**Stated task**
Skip the pictures and extract all of the lines exactly as written.

**Dataset section**
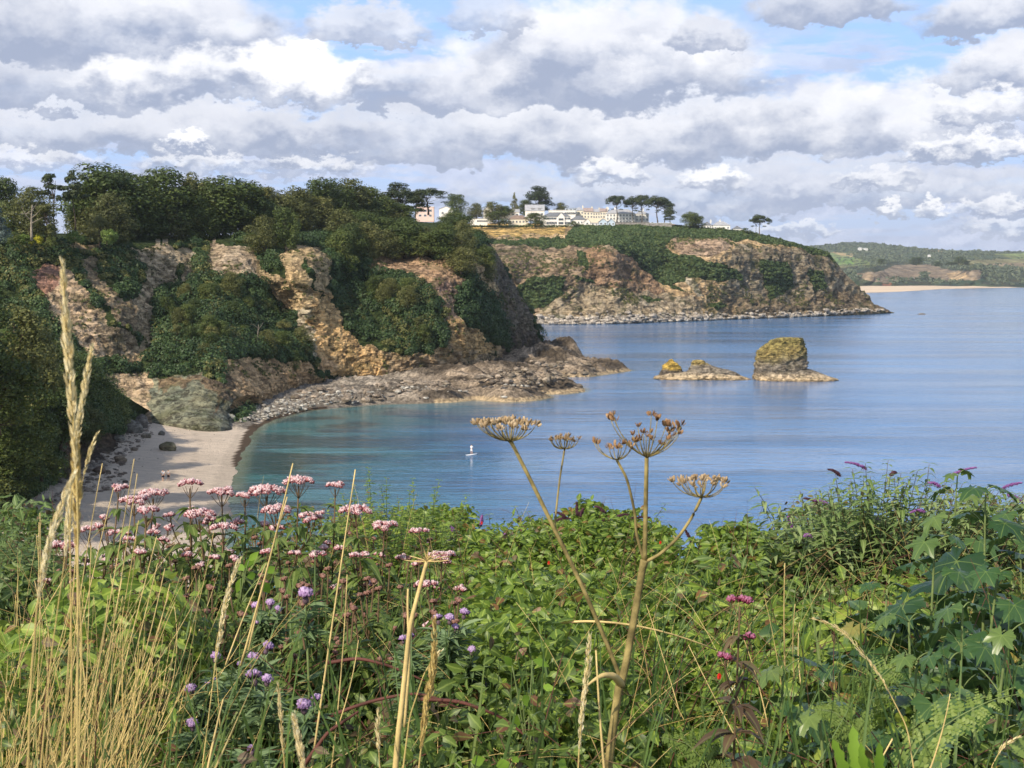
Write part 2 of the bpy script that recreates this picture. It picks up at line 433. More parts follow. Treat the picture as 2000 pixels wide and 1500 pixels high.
def rockmat(name, bumpd=0.5, scale=1.0, strata=(0.5, 0.25, 0)):
    """painted rock colour (attribute col), broken by cracks, beds and lichen; veg attribute = ivy and turf"""
    m_, kk, o = new_mat(name)
    g = kk.new('ShaderNodeNewGeometry').outputs['Position']
    c = kk.attr('col', 'Color')
    n1 = kk.noise(g, .55 * scale, 8, .68)
    beds = kk.noise(kk.mapping(g, (.10 * scale, .10 * scale, .75 * scale), (strata[0], strata[1], 0)), 1.6, 6, .62, dist=.8)
    v = kk.new('ShaderNodeTexVoronoi', feature='DISTANCE_TO_EDGE'); kk.put(v.inputs['Vector'], kk.vm('ADD', kk.mapping(g, (.30 * scale, .30 * scale, .9 * scale), (strata[0], strata[1], 0)), kk.vm('SCALE', kk.noise(g, .5 * scale, 5, .65, out=1), sc=2.4)))
    v.inputs['Scale'].default_value = 1.0; v.inputs['Detail'].default_value = 2
    crack = kk.m('MAXIMUM', kk.ss(v.outputs['Distance'], 0.0, 0.10), kk.ss(kk.noise(g, .4 * scale, 3), .44, .56))
    f = kk.m('ADD', kk.m('MULTIPLY', n1, .5), kk.m('MULTIPLY', beds, .5))
    tone = kk.ss(f, .36, .62, .50, 1.35)
    c2 = kk.vm('SCALE', c, sc=tone)
    c2 = kk.mix(kk.m('MULTIPLY_ADD', crack, -.62, .62), c2, (.07, .055, .045))
    # thin lichen and turf caught on the ledges
    lich = kk.m('MULTIPLY', kk.ss(kk.noise(g, .22 * scale, 7, .68), .52, .60), kk.attr('lich'))
    c2 = kk.mix(kk.m('MULTIPLY', lich, .8), c2, (.062, .072, .028))
    veg = kk.attr('veg')
    gr = kk.mix(kk.ss(kk.noise(g, .8 * scale, 5), .35, .65), (.022, .040, .014), (.060, .080, .026))
    c2 = kk.mix(kk.ss(kk.m('ADD', veg, kk.m('MULTIPLY_ADD', n1, .8, -.4)), .40, .6), c2, gr)
    h = kk.m('ADD', kk.m('ADD', kk.m('MULTIPLY', n1, .8), kk.m('MULTIPLY', beds, 1.3)), kk.m('MULTIPLY', crack, .4))
    princ(kk, o, c2, .95, kk.bump(h, 1.0, bumpd), .12)
    return m_
rockmat('cliff_rock', 1.1, 1.0)
rockmat('far_cliff_rock', 2.4, .45, (-0.55, .3, 0))
rockmat('stack_rock', .5, 1.8, (0.12, .05, 0))
rockmat('stone', .15, 2.5)
rockmat('far_ground', 2.0, .06)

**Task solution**
Write part 2 of the bpy script that recreates this picture. It picks up at line 433. More parts follow. Treat the picture as 2000 pixels wide and 1500 pixels high.
def rockmat(name, bumpd=0.5, scale=1.0, strata=(0.5, 0.25, 0)):
    """painted rock colour (attribute col), broken by cracks, beds and lichen; veg attribute = ivy and turf"""
    m_, kk, o = new_mat(name)
    g = kk.new('ShaderNodeNewGeometry').outputs['Position']
    c = kk.attr('col', 'Color')
    n1 = kk.noise(g, .55 * scale, 8, .68)
    beds = kk.noise(kk.mapping(g, (.10 * scale, .10 * scale, .75 * scale), (strata[0], strata[1], 0)), 1.6, 6, .62, dist=.8)
    v = kk.new('ShaderNodeTexVoronoi', feature='DISTANCE_TO_EDGE'); kk.put(v.inputs['Vector'], kk.vm('ADD', kk.mapping(g, (.30 * scale, .30 * scale, .9 * scale), (strata[0], strata[1], 0)), kk.vm('SCALE', kk.noise(g, .5 * scale, 5, .65, out=1), sc=2.4)))
    v.inputs['Scale'].default_value = 1.0; v.inputs['Detail'].default_value = 2
    crack = kk.m('MAXIMUM', kk.ss(v.outputs['Distance'], 0.0, 0.10), kk.ss(kk.noise(g, .4 * scale, 3), .44, .56))
    f = kk.m('ADD', kk.m('MULTIPLY', n1, .5), kk.m('MULTIPLY', beds, .5))
    tone = kk.ss(f, .36, .62, .50, 1.35)
    c2 = kk.vm('SCALE', c, sc=tone)
    c2 = kk.mix(kk.m('MULTIPLY_ADD', crack, -.62, .62), c2, (.07, .055, .045))
    # thin lichen and turf caught on the ledges
    lich = kk.m('MULTIPLY', kk.ss(kk.noise(g, .22 * scale, 7, .68), .52, .60), kk.attr('lich'))
    c2 = kk.mix(kk.m('MULTIPLY', lich, .8), c2, (.062, .072, .028))
    veg = kk.attr('veg')
    gr = kk.mix(kk.ss(kk.noise(g, .8 * scale, 5), .35, .65), (.022, .040, .014), (.060, .080, .026))
    c2 = kk.mix(kk.ss(kk.m('ADD', veg, kk.m('MULTIPLY_ADD', n1, .8, -.4)), .40, .6), c2, gr)
    h = kk.m('ADD', kk.m('ADD', kk.m('MULTIPLY', n1, .8), kk.m('MULTIPLY', beds, 1.3)), kk.m('MULTIPLY', crack, .4))
    princ(kk, o, c2, .95, kk.bump(h, 1.0, bumpd), .12)
    return m_
rockmat('cliff_rock', 1.1, 1.0)
rockmat('far_cliff_rock', 2.4, .45, (-0.55, .3, 0))
rockmat('stack_rock', .5, 1.8, (0.12, .05, 0))
rockmat('stone', .15, 2.5)
rockmat('far_ground', 2.0, .06)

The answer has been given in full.